IP: What does it mean to you?

Hello friendly readers! This is your neighborhood Mad Scientist dashing in to say that we need your data.

We here at the Mad Genii are gearing up to do a series on intellectual property, what it means, how to deal with it, and etcetera. We’d like your input as to what you’d like to see us cover, and what you already know, so we don’t go over old ground again.

Thanks very much!

Whoops… lab coat, check, steel toed shoes, check, where’s my hard hat? Gotta run before something gets a little, ah, shall we say energetic in the lab?



  1. ‘Intellectual property’ is the phrase used to describe the class of ideas that are given legal protection to encourage future production. In many areas, in desperate need of a reality check on how long one can monopolize an idea, and to what extent, because right now it’s at the point where money wins, instead of the entire point of the law.

    1. Err… No… The existence of the Disney Millenium Copyright Act & all the laws and treaty’s passed to make certain it applies to everyone everywhere means that since it was passed “the entire point of the law” is exactly, and entirely that “money wins”.
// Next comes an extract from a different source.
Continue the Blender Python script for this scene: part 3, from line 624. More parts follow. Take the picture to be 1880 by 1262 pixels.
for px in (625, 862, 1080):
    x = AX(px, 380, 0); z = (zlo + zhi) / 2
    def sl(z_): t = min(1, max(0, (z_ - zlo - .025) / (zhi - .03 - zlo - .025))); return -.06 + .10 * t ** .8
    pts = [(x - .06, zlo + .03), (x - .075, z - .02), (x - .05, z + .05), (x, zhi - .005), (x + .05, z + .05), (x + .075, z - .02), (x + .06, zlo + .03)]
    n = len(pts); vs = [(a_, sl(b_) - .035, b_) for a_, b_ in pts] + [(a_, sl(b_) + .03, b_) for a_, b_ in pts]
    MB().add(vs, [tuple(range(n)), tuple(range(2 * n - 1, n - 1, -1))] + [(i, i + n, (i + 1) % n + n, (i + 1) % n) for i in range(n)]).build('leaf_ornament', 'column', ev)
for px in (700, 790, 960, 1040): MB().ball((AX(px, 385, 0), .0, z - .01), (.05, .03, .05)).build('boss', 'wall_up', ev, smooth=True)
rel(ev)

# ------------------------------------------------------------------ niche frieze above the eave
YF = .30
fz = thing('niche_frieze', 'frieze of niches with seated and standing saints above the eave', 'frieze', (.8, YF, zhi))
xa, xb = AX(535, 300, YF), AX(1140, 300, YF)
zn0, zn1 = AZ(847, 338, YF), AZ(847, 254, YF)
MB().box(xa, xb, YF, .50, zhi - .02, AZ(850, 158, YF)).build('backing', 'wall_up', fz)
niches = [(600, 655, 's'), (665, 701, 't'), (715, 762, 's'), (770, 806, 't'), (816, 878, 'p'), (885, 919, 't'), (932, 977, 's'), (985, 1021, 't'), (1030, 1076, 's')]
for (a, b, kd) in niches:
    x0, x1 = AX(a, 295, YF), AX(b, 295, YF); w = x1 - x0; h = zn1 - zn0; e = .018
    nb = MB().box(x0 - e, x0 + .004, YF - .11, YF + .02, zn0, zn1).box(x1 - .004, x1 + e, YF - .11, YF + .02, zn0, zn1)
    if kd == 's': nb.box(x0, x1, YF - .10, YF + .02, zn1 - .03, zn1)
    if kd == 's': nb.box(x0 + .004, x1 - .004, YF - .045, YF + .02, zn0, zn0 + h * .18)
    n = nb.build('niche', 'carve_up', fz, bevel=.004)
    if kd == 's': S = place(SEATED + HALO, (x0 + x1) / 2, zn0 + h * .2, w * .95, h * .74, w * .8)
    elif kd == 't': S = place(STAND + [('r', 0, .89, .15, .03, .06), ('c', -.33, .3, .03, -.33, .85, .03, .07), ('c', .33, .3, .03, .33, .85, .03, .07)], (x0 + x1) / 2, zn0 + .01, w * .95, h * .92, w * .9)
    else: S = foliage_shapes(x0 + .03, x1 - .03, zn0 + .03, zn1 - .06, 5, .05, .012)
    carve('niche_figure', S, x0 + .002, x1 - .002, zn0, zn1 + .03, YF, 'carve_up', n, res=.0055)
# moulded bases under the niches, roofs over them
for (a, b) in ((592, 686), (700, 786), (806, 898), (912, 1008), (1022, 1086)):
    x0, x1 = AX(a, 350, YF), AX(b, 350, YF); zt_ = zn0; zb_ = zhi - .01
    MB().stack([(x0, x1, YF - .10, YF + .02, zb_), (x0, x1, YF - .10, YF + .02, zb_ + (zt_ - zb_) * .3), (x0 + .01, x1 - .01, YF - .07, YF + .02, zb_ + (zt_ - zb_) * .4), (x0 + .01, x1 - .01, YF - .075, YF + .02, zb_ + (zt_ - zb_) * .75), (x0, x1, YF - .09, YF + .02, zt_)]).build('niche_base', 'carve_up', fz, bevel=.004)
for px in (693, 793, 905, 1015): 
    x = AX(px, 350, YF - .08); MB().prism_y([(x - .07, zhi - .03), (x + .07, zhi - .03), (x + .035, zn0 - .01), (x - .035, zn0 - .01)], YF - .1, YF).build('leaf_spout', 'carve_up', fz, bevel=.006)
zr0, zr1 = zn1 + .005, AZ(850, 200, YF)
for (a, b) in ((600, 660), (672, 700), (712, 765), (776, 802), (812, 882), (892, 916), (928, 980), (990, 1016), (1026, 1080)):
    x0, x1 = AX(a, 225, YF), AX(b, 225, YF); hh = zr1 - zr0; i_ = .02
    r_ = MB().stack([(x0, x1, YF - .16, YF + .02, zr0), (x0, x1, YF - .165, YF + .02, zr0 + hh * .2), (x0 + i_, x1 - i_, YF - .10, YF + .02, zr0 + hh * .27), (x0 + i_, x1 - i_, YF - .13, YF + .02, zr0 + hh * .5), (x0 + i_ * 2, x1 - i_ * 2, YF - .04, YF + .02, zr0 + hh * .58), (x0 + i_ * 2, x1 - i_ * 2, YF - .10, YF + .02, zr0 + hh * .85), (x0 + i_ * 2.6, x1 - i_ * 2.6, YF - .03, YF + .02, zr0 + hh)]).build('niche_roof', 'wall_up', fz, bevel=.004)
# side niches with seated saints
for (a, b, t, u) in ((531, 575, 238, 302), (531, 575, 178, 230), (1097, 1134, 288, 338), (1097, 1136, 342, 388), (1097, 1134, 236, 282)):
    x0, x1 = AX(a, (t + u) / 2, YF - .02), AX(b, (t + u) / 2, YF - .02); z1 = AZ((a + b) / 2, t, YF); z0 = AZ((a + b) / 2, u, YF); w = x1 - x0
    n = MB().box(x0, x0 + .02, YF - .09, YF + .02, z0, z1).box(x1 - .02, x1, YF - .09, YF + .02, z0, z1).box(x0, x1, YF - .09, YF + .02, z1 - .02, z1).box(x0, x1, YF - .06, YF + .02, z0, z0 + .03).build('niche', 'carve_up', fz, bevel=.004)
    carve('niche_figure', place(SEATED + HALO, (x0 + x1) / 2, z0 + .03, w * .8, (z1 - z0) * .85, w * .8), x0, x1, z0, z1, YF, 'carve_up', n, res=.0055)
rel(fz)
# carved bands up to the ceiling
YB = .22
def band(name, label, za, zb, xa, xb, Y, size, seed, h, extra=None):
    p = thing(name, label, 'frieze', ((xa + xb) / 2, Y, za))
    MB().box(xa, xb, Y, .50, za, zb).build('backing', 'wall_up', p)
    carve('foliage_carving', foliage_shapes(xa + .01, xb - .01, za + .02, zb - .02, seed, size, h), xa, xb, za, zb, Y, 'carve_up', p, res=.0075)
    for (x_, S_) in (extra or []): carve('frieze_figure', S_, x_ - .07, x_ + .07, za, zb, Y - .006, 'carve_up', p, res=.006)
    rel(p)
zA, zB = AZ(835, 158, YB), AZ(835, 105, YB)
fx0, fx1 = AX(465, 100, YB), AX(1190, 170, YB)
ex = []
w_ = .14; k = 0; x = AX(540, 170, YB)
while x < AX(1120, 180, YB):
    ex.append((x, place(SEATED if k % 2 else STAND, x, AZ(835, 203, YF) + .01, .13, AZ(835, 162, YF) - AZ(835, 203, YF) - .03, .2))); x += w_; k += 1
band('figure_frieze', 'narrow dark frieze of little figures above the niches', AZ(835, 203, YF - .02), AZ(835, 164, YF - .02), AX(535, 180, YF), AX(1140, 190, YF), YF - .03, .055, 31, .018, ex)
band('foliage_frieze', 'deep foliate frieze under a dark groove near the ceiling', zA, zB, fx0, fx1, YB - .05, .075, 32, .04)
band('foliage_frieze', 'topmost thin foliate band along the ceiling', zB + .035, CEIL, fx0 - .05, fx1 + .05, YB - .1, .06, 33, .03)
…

      Even if that’s not what the people in charge are willing to admit to.

      (Hmm… are those old DeCSS code t-shirts still a criminal offence?)

      1. Except that act, and any treaties, aren’t the law in question.

        They’re supposedly in support of the law, but the point of the law is to give a limited monopoly to encourage future creation.

        My favorite counter argument is that because the stuff is not that important, it should be an unlimited monopoly…when that would, logically, mean that it’s unimportant so we shouldn’t bother with protecting it at all.

        1. One social commentator said that J. K Rowling should not be allowed to do anything more with harry Potter because it was too important to society and the culture at large. In other words, once a work becomes too popular, the author should lose copyright to “society.”

          That went over with a resounding thud.

          1. Admittedly, while as a legal matter it’s nonsense on stilts, I do feel about the post Book 7 Potter canon much the way I feel about the non-original trilogy Star Wars. Legally, it belongs to the creator and not “society,” but it doesn’t stop me from wanting to shake Rowling/Lucas and say, “Stop! Just stop! Leave your masterpiece as it is, and don’t do anything to make it worse.”

                1. Or at least starts that way?

                  I was half a book into my daughter’s Wings of Fire book when I suddenly realized it had probably started as a “How to Train your Dragon” fanfic, from the dragon’s POV, which snowballed.

  2. [The Congress shall have the power] To promote the Progress of Science and useful Arts, by securing for limited Times to Authors and Inventors the exclusive Right to their respective Writings and Discoveries.
    — Article I, Section 8, Clause 8.

    In the current legal interpretation, “limited” seems to have been changed to “all”.

  3. So, one thing to be discussed would be the seven significant differences theory and how it works in real life..

    based on the discussion from the otehr day i guess we also need to discuss the history and current disposition on whether you can get DMCA’d if something ‘looks enough like’ someone’s copyrighted product.

    1. At what point does “random power armor/mecha” become Voltron™ or Gundam™? Yes, and that applies to other things as well.

      Plus: paintings and other works of art that should be in public domain, but that the owner holds photo-copyright to. Where do you find out who owns what? (Obviously, if you took a photo of the work and use that, it’s yours, if the work of art is out of copyright, but beyond that…)

      1. Also, forex, Sony owns the current sheet music arrangements of a great number of classical pieces…

    2. Possibly also copyrights to stuff like cocky and space marines?

      Re: mecha

      Super Robot Wars is a wonderful franchise. Some crazy awesome people got actual licensing to a series of fanfic games combining bunches and bunches of mecha properties. So, SRW W, for example, has Go-Lion, Gundam Wing, Full Metal Panic, Tekkaman Blade I and II, and a bunch more.

      1. Seems like, Japan’s anime guys have a LOT saner (ok, Fanboy) of an approach to their properties. Elf just found a game he had in high school that was basically Magic: the Gathering made entirely anime characters from wildly diverse animes, as best I can understand the description.

  4. I love Lord of the Rings and the Chronicles of Narnia and I am 99% completely uninterested in reading another person’s take on those works. But I also think they should both be public domain by now.

  5. Being a non-lawyer . . . to me it means figuring out what limitations are on the license I’ve bought for art I want to use on a cover, and especially looking for a model release.

      1. Finding the right model, in the right pose – that is the headache for me. Why I don’t have people in my homemade covers…

        The Passive Voice had an interesting link the other day; a company that is developing an API into an “AI” that generates realist faces. I haven’t gone through the 100,000 faces they’ve made available for free, but if they eventually release it and it can rotate the face – I’ll really look into it. (Bodies are easy to find.)